We came not to criticize, but to offer constructive alternatives which may
reconcile the two important concerns of Federalism and effective law
enforcement. Firstly, we recommend as an alternative to the limitation in scope
to Rico offenses that the prohibited transaction be defined in such a manner
that State crimes would not constitute a "transaction." Perhaps the
transaction could be defined as a voluntary, non-fraudulent transaction between
the parties. This should eliminate conflict with existing State laws. As an
additional safeguard, we recommend that a jurisdictional threshold be imposed,
such as a $10,000 minimum, in the definition of the proscribed transaction. This
limit should not hinder the money laundering legislation's effectiveness, since
the Federal Government lacks the resources to pursue smaller incidents. Also, it
is unlikely that organized crime would engage to any great
degree in laundering operations smaller in size.

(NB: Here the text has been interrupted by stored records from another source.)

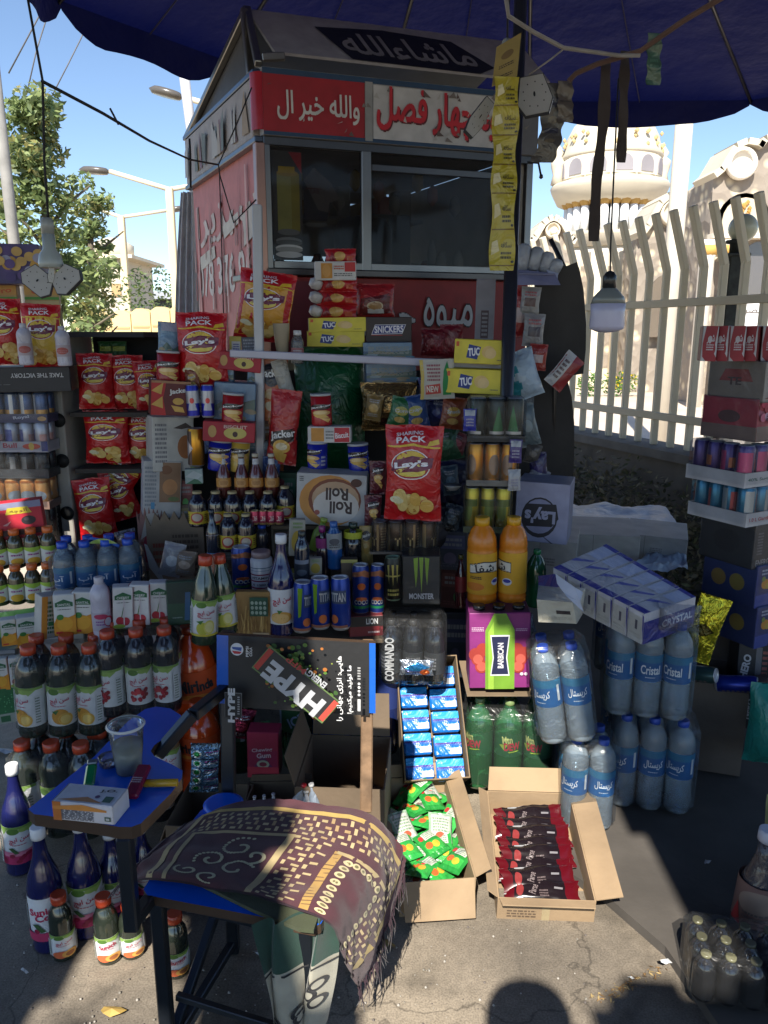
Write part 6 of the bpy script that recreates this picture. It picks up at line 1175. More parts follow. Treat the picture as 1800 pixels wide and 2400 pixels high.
k = boxkit(.05, .12, .05, (.45, .45, .42), [('n', .1, .1, .9, .9, 8, (.02, .10, .05)), ('r', 0, 0, .3, 1, (.62, .25, .03)), ('r', .35, .3, 1, .4, (.02, .16, .06))]); put(k, (.05, .12), (88, 1394, 132, 1490), 2.38, 'juice_carton', 'orange juice carton turned to its printed ingredients side', 'carton', 'orange juice cartons on the bottles', 25, 8)
for i, bx in enumerate(((266, 1372, 312, 1468), (309, 1366, 355, 1460), (350, 1362, 394, 1454))): put(K_cc, (.055, .12), bx, 2.38 + .02 * i, 'juice_carton', 'red cherry juice carton, %s of the three with straws' % ordn(i, 3), 'carton', 'cherry juice cartons', 2, 3)
def yog(bx, Y, lb):
    gb, ps = bottle_parts(.032, .17, WATER, (.5, .48, .56), 'film', (.52, .5, .56), (.2, .5, (.45, .42, .5), [('e', .5, .8, .2, .14, (.45, .03, .1)), ('n', .35, .3, .65, .6, 2, (.25, .1, .3)), ('e', .72, .5, .14, .3, (.4, .02, .06)), ('e', .7, .5, .1, .22, (.45, .42, .5))]), .02); return put(kit(('body', gb, ps)), (.064, .17), bx, Y, 'yogurt_bottle', lb, 'bottle')
yog((222, 1358, 268, 1500), 2.36, 'pinkish white yogurt drink bottle between orange and cherry cartons')
K_jo = juice_big('orange', DGRN); K_jg = juice_big('grape', DBL)
po, pg = packkit(K_jo, 3, 2, .094, .09), packkit(K_jg, 3, 2, .094, .09)
def mkpack(pk, cx, y1, Y, name, lb, rz, ry=0, wr=(.285, .185, .285, .03), sc=1.0, grp=None): return putpack(pk, at(cx, y1, Y), name, lb, 'drinks', wr, grp, (0, ry, rz), scale=sc)
mkpack(po, 158, 1700, 2.29, 'juice_pack', 'shrink-wrapped pack of dark bottles with orange fruit labels, upper left', 8, 2, sc=.97)
mkpack(pg, 336, 1652, 2.34, 'juice_pack', 'shrink-wrapped pack of dark bottles with red grape labels', 10, 0, sc=.93)
o = mkpack(po, 168, 1986, 2.22, 'juice_pack', 'lower shrink-wrapped pack of orange fruit bottles standing on the ground', -6, -1, sc=1.03); o.location.z = .045
mkpack(pg, 330, 1940, 2.3, 'juice_pack', 'lower shrink-wrapped pack of dark bottles hidden behind the desk tablet', -4, 0, sc=1.0).location.z = .05
# orange soda bottles
gm, pm = bottle_parts(.055, .34, SODA, (.55, .06, .008), 'deep', (.4, .05, .01), None, .02)
lm = G(); lm.lathe([(.0555, .15), (.0555, .235)], (.55, .07, .01), 'paper', 22, caps=False); lm.art(cylS(.0555, .15, .235), [('t', 'Miri', .30, .35, .55, .75, 5, .04, (.012, .015, .02)), ('t', 'nda', .56, .38, .75, .72, 5, .04, (.012, .015, .02)), ('e', .5, .2, .2, .08, (.62, .2, .02))], 'paper')
K_mir = kit(('body', gm, pm + [('label', lm)]))
put(K_mir, (.11, .345), (412, 1462, 520, 1745), 2.46, 'soda_bottle', 'big orange soda bottle left of the black poster', 'bottle', 'big orange soda bottles', 10)
put(K_mir, (.11, .345), (425, 1640, 525, 1850), 2.3, 'soda_bottle', 'big orange soda bottle lower down behind the chair arm', 'bottle', 'big orange soda bottles', -30)
for i, (bx, c_, lb, Y) in enumerate((((660, 1560, 735, 1790), (.012, .06, .02), 'dark green soda bottle behind the chair back, left of the blue ones', 2.42), ((700, 1570, 770, 1760), (.01, .10, .30), 'blue soda bottle with a white strip behind the black poster', 2.5), ((745, 1580, 822, 1770), (.01, .05, .22), 'blue soda bottle with an icy label right behind the black poster', 2.4), ((530, 1600, 600, 1800), (.01, .06, .02), 'dark green soda bottle behind the dark chair post', 2.45), ((815, 1600, 880, 1760), (.012, .07, .03), 'dark green soda bottle near the rusty chair post', 2.5), ((882, 1480, 935, 1760), (.01, .02, .09), 'navy soda bottle between chair back and blue sweets carton', 2.5))):
    gs, ps = bottle_parts(.05, .32, SODA, c_, 'deep', (.02, .05, .1), (.4, .65, tuple(x * 1.6 for x in c_), [('t', 'ICE', .35, .3, .65, .7, 25, .03, (.25, .35, .5)), ('r', .12, 0, .2, 1, (.3, .36, .4))]), .02); put(kit(('body', gs, ps)), (.1, .32), bx, Y, 'soda_bottle', lb, 'bottle', 'big soda bottles behind the chair', 30 * i)
# cartons behind the chair
def cart_at(name, lb, px, y1, Y, w, d, h, rz, flaps=(), rx=0, col=(.36, .24, .13), z=None, group=None, extra=()):
    a = at(px, y1, Y); 
    if z is not None: a.z = z
    return thing(name, lb, 'carton', a, (R(rx), 0, R(rz)), group, list(carton(w, d, h, col, flaps)) + list(extra))
CB = (.16, .115, .075); CB_LIT = (.33, .23, .135)  # one cardboard in two copies: shade and sun put into the tone
cart_at('open_carton', 'big dim brown open carton behind the rusty chair post', 812, 1930, 2.12, .26, .3, .30, -4, [('b', .14, 80), ('l', .1, 75)], 0, CB, .03)
cart_at('open_carton', 'open carton holding small white tipped bottles behind the rug', 655, 1950, 2.02, .2, .2, .20, 2, [('b', .02, 85)], 0, CB, .06)
cart_at('open_carton', 'open carton at the left of the dark chair post', 500, 1960, 2.0, .2, .22, .18, -4, [('l', .14, -70)], 0, CB, .08)
ks_ = bkit(bottle_parts(.018, .10, [(.9, 0), (1, .04), (1, .55), (.5, .7), (.35, .8), (.2, 1)], (.42, .42, .44), 'film', (.4, .4, .42), None, .006, .006))
for i, (x, y) in enumerate(((598, 1868), (620, 1866), (642, 1862))): put(ks_, (.036, .1), (x - 13, y, x + 13, y + 62), 2.0, 'glue_bottle', 'small white nozzle bottle, %s in the open carton' % ordn(i, 3), 'bottle', 'nozzle bottles in the carton')
for i, (bx, ry, c_) in enumerate((((668, 1838, 696, 1915), 22, (.4, .4, .42)), ((706, 1855, 736, 1915), 0, (.45, .45, .47)), ((728, 1840, 756, 1915), -6, (.22, .26, .32)))): 
    kq = bkit(bottle_parts(.022, .12, [(.9, 0), (1, .04), (1, .5), (.6, .75), (.35, .85), (.3, 1)], c_, 'film', ((.4, .02, .03), (.4, .4, .4), (.5, .5, .5))[i], None, .01, .01)); put(kq, (.044, .12), bx, 1.98, 'sauce_bottle', ('tilted small bottle with a red cap in the open carton', 'pale cone shaped bottle in the open carton', 'grey blue small bottle at the right of the open carton')[i], 'bottle', None, 0, ry)
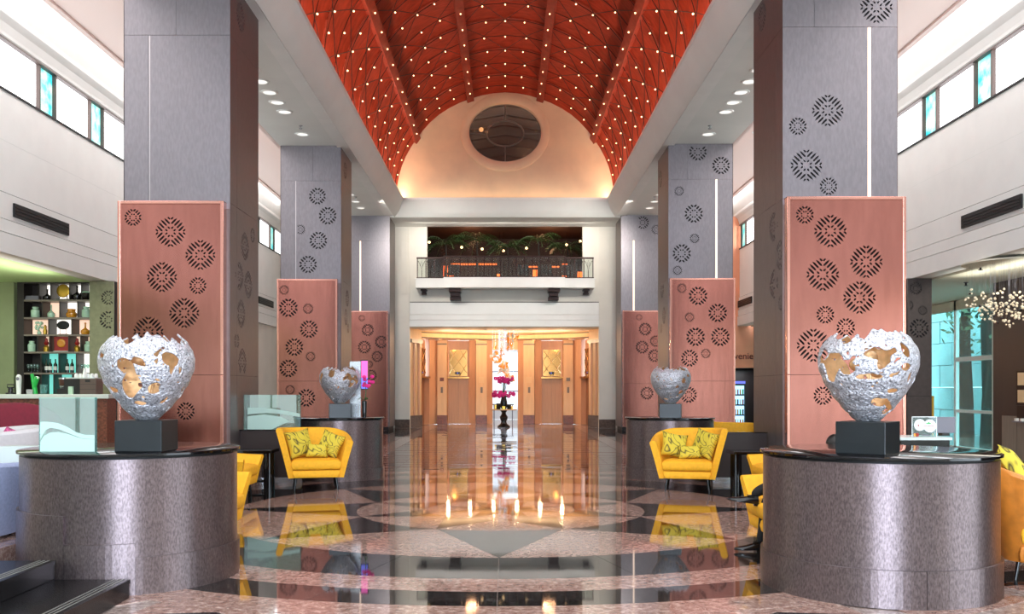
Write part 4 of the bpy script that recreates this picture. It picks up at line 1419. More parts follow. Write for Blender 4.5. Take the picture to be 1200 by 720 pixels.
# ------------------------------------------------------------------ bar shelves and what stands on them
SY, SB = 21.60, 21.96
def sx(px): return at(px, 0, SY).x
def sz(py): return at(0, py, SY).z


shelf = thing('bar_shelf', 'tall dark wall shelf with backlit cubbies behind the white bar', 'shelf', ((sx(20) + sx(110)) / 2, SY, PZ))
ox = shelf.location.x
ROWY = [332, 352.5, 373, 393, 413.3, 438, 463]
MB().box(sx(20) - ox, sx(28) - ox, 0, .44, 0, sz(330) - PZ).build('side_board', 'shelf_dark', shelf)
MB().box(sx(109.3) - ox, sx(110.2) - ox, 0, .44, 0, sz(330) - PZ).build('side_board', 'shelf_dark', shelf)
MB().box(sx(28) - ox, sx(109.3) - ox, 0, .44, 0, sz(490) - PZ).build('base_cupboard', 'shelf_dark', shelf)
DIV = [[45.5, 59.5, 81.5, 95.5], [49.5, 70, 91], [57, 84], [44, 58, 80.5, 94.5], [48, 69, 89.5], [48, 63, 85]]
BACK = [['black', 'w', 'w', 'w', 'w'], ['black', 'r', 'w', 'w'], ['r', 'w', 'r'], ['black', 'r', 'r', 'r', 'r'], ['black', 't', 't', 'w'], ['black', 't', 't', 'w']]
BM = {'w': 'backlit_white', 'r': 'backlit_warm', 't': 'backlit_teal', 'black': 'shelf_dark'}
for i, yy in enumerate(ROWY):
    z = sz(yy) - PZ
    if i: MB().box(sx(28) - ox, sx(109.3) - ox, -.005, .36, z - .02, z + .02).build('shelf_board', 'wood_taupe', shelf)
    else: MB().box(sx(28) - ox, sx(109.3) - ox, 0, .36, z - .01, sz(330) - PZ).build('shelf_board', 'shelf_dark', shelf)
for i in range(6):
    z1, z0 = sz(ROWY[i]) - PZ - (.02 if i else .011), sz(ROWY[i + 1]) - PZ + .021
    xs = [28] + DIV[i] + [109.3]
    for d in DIV[i]:
        MB().box(sx(d) - ox - .014, sx(d) - ox + .014, 0, .36, z0, z1).build('divider', 'shelf_dark', shelf)
    for k in range(len(xs) - 1):
        a, b = sx(xs[k]) - ox + .016, sx(xs[k + 1]) - ox - .016
        MB().box(a, b, .37, .38, z0, z1).build('back_panel', BM[BACK[i][k]], shelf)
MB().box(sx(28) - ox, sx(109.3) - ox, .39, .42, sz(463) - PZ, sz(332) - PZ).build('rear_board', 'shelf_dark', shelf)


def item(name, lab, cat, px, py, Y, parts, group=None, rotz=0, z=None):
    """a small thing standing at the picture point of its base; parts: (name, MB, material)"""
    p = at(px, py, Y)
    t = thing(name, lab, cat, (p.x, Y, p.z if z is None else z), rotz, group)
    for n, mb, mm in parts: mb.build(n, mm, t, smooth=True)
    return t


def jar(h, r, neck=.6):
    return MB().lathe([(r * .85, 0), (r, h * .12), (r, h * .68), (r * neck, h * .82), (r * neck, h * .88), (r * .75, h * .9), (r * .7, h), (.01, h + .01)], 14)


def flask(h, r):
    return MB().lathe([(r * .8, 0), (r, h * .15), (r * .95, h * .35), (r * .3, h * .52), (r * .18, h * .6), (r * .18, h * .9), (r * .26, h * .93), (r * .2, h)], 14)


def bottle(h=.31, r=.038):
    return MB().lathe([(r, 0), (r, h * .6), (r * .36, h * .76), (r * .34, h), (.004, h)], 12)


SG = 'ornaments on the bar shelves'
zr = [sz(y) + .021 for y in ROWY]
Yi = 21.74
bk_ = MB().box(-.18, .18, -.08, .08, 0, .05).box(-.15, .15, -.06, .07, .051, .1)
item('book_stack', 'grey open book on the top bar shelf at its dark left end', 'book', 39, 0, Yi, [('cover', bk_, 'grey_panel')], SG, z=zr[1])
item('bottle_vase', 'dark bottle vase on the top bar shelf, left of the gold plate', 'vase', 55.5, 0, Yi, [('body', flask(.26, .10), 'dark_glaze')], SG, z=zr[1])
item('display_plate', 'round gold plate on a stand on the top bar shelf', 'plate', 74, 0, Yi, [('plate', MB().ball((0, 0, .22), (.155, .02, .155), 20, 12), 'gold_paint'), ('stand', MB().box(-.14, .14, -.05, .05, 0, .03).tube([(-.1, 0, .03), (-.05, .05, .2)], .012, 5).tube([(.1, 0, .03), (.05, .05, .2)], .012, 5), 'dark_glaze')], SG, z=zr[1])
item('bottle_vase', 'tall-necked dark bottle on the top bar shelf, right of the gold plate', 'vase', 90.5, 0, Yi, [('body', flask(.34, .11), 'dark_glaze')], SG, z=zr[1])
item('bowl', 'dark bowl with a pale cloth at the right end of the top bar shelf', 'bowl', 101.6, 0, Yi-.05, [('bowl', MB().lathe([(.06, 0), (.13, .09), (.15, .16), (.14, .16), (.11, .09)], 16), 'dark_glaze'), ('cloth', MB().ball((0, -.04, .16), (.12, .08, .05), 10, 6), 'jade_glaze')], SG, z=zr[1])
item('lidded_jar', 'pale jade jar in the dark cubby of the second bar shelf', 'jar', 41.5, 0, Yi, [('body', jar(.25, .10), 'jade_glaze')], SG, z=zr[2])
item('bottle_vase', 'pale jade long-necked bottle on the second bar shelf', 'vase', 60, 0, Yi, [('body', flask(.30, .085), 'jade_glaze')], SG, z=zr[2])
item('lidded_jar', 'squat amber jar on the second bar shelf', 'jar', 84, 0, Yi, [('body', MB().lathe([(.10, 0), (.12, .05), (.12, .1), (.085, .14), (.085, .17), (.10, .2), (.02, .205)], 14), 'amber_glass')], SG, z=zr[2])
item('lidded_jar', 'jade jar with a dark handle at the right end of the second bar shelf', 'jar', 101.2, 0, Yi - .04, [('body', jar(.25, .10), 'jade_glaze'), ('handle', MB().tube([(.09, -.02, .2), (.14, -.02, .22), (.13, -.02, .14), (.1, -.02, .1)], .012, 5), 'dark_glaze')], SG, z=zr[2])
fl = MB()
for k in range(14):
    fl.ball((random.uniform(-.1, .1), random.uniform(-.06, .06), random.uniform(.12, .28)), .035, 6, 4)
item('flower_vase', 'small vase of white and green flowers on the third bar shelf', 'vase', 46, 0, Yi, [('vase', flask(.18, .05), 'jade_glaze'), ('flowers', fl, 'jade_glaze')], SG, z=zr[3])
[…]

Secondly, we recommend that the offense include the laundering of money obtained
from State crimes. Since little, if any, State regulation exists in this area,
and since the control of organized crime is historically and
logically an area for Federal legislation, we feel comfortable with the
application of the proposed money laundering offense to the illicit proceeds of
State crimes.
Finally, we are quite concerned that the forfeiture provisions of the
administration's proposals could lead to unnecessary interference with State
forfeiture proceedings. Currently, approximately one half of the States provide
for the forfeiture of proceeds of illicit activities. It would cause serious
discord between the Federal and State enforcement agencies if Federal agencies
were allowed to institute proceedings which would conflict with State forfeiture
actions. Therefore, if this committee is inclined to include a forfeiture
provision, we would urge you to codify a policy granting deference to State
forfeiture laws or at the very least, prohibiting Federal preemptions of
previously initiated State forfeiture proceedings. I thank you for your
attention and stand ready to answer questions.